Collected material:
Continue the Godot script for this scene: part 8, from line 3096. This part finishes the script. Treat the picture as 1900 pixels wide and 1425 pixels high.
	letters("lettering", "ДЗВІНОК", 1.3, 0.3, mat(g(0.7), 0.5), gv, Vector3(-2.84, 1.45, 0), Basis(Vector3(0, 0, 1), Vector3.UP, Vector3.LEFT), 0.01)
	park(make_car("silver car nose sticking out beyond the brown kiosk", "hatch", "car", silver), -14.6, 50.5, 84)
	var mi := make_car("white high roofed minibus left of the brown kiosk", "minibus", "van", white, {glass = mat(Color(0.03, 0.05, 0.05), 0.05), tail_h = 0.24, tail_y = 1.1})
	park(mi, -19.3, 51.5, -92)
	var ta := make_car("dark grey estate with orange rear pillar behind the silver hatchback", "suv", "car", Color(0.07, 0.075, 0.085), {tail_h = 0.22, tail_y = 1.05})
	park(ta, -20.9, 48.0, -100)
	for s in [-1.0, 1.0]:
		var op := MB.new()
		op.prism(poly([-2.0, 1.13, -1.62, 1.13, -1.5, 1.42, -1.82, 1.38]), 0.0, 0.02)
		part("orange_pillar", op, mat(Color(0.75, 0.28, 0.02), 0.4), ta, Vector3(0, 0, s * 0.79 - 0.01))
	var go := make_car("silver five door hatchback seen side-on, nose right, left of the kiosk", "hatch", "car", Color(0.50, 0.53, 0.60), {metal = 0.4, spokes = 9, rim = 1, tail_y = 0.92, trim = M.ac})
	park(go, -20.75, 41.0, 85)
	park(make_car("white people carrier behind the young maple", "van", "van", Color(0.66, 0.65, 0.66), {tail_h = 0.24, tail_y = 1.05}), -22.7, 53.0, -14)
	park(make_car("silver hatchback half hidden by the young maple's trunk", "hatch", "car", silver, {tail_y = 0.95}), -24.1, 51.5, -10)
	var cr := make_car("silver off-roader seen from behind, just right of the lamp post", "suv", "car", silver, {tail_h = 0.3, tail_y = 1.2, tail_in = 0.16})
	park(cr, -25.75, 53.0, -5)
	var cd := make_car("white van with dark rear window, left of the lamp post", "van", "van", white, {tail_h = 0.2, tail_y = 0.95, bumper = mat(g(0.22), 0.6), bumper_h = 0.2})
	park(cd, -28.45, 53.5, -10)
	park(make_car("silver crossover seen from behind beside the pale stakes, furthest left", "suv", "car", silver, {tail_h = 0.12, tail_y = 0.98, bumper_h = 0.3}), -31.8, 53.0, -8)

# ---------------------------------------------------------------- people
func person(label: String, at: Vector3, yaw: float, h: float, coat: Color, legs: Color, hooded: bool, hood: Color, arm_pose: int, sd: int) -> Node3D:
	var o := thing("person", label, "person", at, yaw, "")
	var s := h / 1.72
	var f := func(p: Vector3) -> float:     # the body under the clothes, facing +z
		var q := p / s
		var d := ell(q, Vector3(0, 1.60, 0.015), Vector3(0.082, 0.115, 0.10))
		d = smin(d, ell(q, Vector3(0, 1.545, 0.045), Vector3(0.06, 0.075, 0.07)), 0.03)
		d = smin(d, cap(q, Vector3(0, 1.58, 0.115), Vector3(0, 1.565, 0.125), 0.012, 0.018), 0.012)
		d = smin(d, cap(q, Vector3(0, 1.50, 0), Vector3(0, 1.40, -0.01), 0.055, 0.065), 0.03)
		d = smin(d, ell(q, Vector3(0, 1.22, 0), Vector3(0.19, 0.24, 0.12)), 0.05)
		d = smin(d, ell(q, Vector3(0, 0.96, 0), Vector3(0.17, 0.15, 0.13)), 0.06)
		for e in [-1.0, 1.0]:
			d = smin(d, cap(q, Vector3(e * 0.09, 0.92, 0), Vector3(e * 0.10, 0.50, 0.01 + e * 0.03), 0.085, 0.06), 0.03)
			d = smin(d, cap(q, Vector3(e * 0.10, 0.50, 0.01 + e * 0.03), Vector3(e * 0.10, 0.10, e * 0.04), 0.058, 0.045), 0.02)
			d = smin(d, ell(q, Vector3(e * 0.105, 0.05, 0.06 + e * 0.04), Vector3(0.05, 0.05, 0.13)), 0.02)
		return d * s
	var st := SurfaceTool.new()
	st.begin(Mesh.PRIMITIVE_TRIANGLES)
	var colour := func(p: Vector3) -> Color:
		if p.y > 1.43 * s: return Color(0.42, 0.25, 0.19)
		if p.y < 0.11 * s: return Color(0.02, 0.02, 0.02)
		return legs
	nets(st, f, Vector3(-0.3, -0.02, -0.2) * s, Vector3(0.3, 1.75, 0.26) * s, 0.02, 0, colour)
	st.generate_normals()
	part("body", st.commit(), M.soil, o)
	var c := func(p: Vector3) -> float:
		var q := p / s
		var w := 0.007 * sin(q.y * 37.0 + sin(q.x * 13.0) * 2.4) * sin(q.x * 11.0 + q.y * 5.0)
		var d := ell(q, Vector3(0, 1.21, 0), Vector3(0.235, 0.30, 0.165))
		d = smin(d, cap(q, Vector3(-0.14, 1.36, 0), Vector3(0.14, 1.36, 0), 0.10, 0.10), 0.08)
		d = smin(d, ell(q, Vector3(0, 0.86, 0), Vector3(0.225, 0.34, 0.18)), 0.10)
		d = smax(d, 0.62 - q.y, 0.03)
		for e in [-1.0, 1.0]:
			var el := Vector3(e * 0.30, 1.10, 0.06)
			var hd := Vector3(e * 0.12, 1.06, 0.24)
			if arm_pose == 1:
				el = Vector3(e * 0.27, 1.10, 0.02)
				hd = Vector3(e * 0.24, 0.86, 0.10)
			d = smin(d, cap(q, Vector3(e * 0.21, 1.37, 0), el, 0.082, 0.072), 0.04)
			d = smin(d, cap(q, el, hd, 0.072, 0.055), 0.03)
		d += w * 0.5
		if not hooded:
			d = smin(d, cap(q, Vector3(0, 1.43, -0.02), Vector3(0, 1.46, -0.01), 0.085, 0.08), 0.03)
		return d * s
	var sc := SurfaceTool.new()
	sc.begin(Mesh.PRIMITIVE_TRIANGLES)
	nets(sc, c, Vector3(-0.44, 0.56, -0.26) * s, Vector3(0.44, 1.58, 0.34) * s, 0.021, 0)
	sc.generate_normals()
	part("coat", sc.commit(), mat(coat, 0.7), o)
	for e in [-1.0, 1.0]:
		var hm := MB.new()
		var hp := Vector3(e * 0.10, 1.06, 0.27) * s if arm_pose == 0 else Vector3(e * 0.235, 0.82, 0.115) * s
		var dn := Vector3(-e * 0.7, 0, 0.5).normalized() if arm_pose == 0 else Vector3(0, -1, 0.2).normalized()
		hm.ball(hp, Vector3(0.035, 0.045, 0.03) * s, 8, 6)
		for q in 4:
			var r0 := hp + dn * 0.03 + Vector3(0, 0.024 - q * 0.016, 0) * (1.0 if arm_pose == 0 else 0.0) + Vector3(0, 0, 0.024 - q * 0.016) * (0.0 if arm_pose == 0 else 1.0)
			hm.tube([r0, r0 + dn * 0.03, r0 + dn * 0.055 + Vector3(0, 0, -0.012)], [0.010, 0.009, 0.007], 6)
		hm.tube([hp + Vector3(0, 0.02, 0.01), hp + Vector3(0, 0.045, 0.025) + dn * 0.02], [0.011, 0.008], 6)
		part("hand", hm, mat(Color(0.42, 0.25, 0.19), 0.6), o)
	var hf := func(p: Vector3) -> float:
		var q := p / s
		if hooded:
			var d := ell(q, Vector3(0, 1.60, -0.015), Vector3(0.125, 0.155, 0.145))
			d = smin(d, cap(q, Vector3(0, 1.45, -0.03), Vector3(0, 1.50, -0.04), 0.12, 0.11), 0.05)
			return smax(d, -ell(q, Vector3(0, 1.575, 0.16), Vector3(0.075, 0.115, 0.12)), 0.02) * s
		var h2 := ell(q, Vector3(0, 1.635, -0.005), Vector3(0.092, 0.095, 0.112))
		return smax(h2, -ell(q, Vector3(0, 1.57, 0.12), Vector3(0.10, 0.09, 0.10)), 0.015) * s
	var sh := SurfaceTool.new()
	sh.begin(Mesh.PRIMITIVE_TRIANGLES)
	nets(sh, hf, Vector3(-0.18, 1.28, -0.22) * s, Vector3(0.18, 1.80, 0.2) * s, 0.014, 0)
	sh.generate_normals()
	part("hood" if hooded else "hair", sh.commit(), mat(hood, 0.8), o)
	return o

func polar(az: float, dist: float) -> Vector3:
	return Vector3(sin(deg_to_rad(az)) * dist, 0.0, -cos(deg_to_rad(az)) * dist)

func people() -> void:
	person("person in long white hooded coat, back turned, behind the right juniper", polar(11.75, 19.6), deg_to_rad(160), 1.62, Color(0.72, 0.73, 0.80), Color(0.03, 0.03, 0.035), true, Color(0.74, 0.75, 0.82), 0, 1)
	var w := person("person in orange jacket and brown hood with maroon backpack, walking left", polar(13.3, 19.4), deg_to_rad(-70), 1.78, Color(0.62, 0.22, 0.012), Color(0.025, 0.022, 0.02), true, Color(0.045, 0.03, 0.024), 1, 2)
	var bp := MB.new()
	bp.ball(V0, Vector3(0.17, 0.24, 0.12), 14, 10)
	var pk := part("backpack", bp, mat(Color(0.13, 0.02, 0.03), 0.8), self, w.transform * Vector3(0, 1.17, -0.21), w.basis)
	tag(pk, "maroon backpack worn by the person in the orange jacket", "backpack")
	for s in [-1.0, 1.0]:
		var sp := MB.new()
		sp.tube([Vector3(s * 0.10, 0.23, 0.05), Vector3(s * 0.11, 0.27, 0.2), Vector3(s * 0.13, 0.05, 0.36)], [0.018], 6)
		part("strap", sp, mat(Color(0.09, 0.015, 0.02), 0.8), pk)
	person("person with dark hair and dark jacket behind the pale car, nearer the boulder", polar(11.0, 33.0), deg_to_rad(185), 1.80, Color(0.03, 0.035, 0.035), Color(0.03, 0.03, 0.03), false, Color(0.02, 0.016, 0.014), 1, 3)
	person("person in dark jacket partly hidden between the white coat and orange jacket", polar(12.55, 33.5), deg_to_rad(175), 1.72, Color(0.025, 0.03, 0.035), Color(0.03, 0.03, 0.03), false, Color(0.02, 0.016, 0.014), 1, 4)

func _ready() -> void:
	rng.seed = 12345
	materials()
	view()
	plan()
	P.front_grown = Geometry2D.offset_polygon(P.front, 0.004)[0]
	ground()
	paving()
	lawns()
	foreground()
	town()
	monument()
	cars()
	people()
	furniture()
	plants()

Task to carry out:
Word for word, quote the lines of the material from the first line through the line with "-31.8, 53.0, -8)", both ends included.

Result:
Continue the Godot script for this scene: part 8, from line 3096. This part finishes the script. Treat the picture as 1900 pixels wide and 1425 pixels high.
	letters("lettering", "ДЗВІНОК", 1.3, 0.3, mat(g(0.7), 0.5), gv, Vector3(-2.84, 1.45, 0), Basis(Vector3(0, 0, 1), Vector3.UP, Vector3.LEFT), 0.01)
	park(make_car("silver car nose sticking out beyond the brown kiosk", "hatch", "car", silver), -14.6, 50.5, 84)
	var mi := make_car("white high roofed minibus left of the brown kiosk", "minibus", "van", white, {glass = mat(Color(0.03, 0.05, 0.05), 0.05), tail_h = 0.24, tail_y = 1.1})
	park(mi, -19.3, 51.5, -92)
	var ta := make_car("dark grey estate with orange rear pillar behind the silver hatchback", "suv", "car", Color(0.07, 0.075, 0.085), {tail_h = 0.22, tail_y = 1.05})
	park(ta, -20.9, 48.0, -100)
	for s in [-1.0, 1.0]:
		var op := MB.new()
		op.prism(poly([-2.0, 1.13, -1.62, 1.13, -1.5, 1.42, -1.82, 1.38]), 0.0, 0.02)
		part("orange_pillar", op, mat(Color(0.75, 0.28, 0.02), 0.4), ta, Vector3(0, 0, s * 0.79 - 0.01))
	var go := make_car("silver five door hatchback seen side-on, nose right, left of the kiosk", "hatch", "car", Color(0.50, 0.53, 0.60), {metal = 0.4, spokes = 9, rim = 1, tail_y = 0.92, trim = M.ac})
	park(go, -20.75, 41.0, 85)
	park(make_car("white people carrier behind the young maple", "van", "van", Color(0.66, 0.65, 0.66), {tail_h = 0.24, tail_y = 1.05}), -22.7, 53.0, -14)
	park(make_car("silver hatchback half hidden by the young maple's trunk", "hatch", "car", silver, {tail_y = 0.95}), -24.1, 51.5, -10)
	var cr := make_car("silver off-roader seen from behind, just right of the lamp post", "suv", "car", silver, {tail_h = 0.3, tail_y = 1.2, tail_in = 0.16})
	park(cr, -25.75, 53.0, -5)
	var cd := make_car("white van with dark rear window, left of the lamp post", "van", "van", white, {tail_h = 0.2, tail_y = 0.95, bumper = mat(g(0.22), 0.6), bumper_h = 0.2})
	park(cd, -28.45, 53.5, -10)
	park(make_car("silver crossover seen from behind beside the pale stakes, furthest left", "suv", "car", silver, {tail_h = 0.12, tail_y = 0.98, bumper_h = 0.3}), -31.8, 53.0, -8)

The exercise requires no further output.